WORK INSTRUCTIONS:
Wherever the string "scene" appears in the listing, copy that line.

STORED DATA:
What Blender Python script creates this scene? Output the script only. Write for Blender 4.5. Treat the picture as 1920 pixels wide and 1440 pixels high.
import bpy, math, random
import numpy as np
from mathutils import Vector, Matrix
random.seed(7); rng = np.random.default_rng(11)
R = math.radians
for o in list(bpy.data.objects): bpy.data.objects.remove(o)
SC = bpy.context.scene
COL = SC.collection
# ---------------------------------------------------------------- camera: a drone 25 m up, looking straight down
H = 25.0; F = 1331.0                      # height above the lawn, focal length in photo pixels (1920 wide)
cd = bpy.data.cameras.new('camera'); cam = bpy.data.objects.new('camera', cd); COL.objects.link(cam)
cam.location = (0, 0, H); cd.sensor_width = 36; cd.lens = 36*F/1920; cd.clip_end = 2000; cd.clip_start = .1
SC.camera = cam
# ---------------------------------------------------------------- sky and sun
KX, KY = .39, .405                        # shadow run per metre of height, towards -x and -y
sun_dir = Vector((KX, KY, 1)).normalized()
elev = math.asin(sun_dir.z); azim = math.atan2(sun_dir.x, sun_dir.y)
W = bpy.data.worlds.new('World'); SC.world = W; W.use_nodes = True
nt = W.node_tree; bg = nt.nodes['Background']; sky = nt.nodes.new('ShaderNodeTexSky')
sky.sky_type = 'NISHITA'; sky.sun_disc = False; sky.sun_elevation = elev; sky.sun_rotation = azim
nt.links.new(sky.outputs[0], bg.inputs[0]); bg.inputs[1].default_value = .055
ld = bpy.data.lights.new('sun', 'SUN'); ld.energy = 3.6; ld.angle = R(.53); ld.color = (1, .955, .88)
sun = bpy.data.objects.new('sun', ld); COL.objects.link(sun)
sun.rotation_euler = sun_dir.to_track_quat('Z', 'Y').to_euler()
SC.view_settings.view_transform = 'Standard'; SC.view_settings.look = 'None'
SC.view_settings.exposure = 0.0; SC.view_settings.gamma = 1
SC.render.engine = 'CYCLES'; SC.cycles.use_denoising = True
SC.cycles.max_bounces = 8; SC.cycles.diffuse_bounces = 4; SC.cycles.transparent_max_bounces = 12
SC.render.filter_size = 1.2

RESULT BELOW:
What Blender Python script creates this scene? Output the script only. Write for Blender 4.5. Treat the picture as 1920 pixels wide and 1440 pixels high.
SC = bpy.context.scene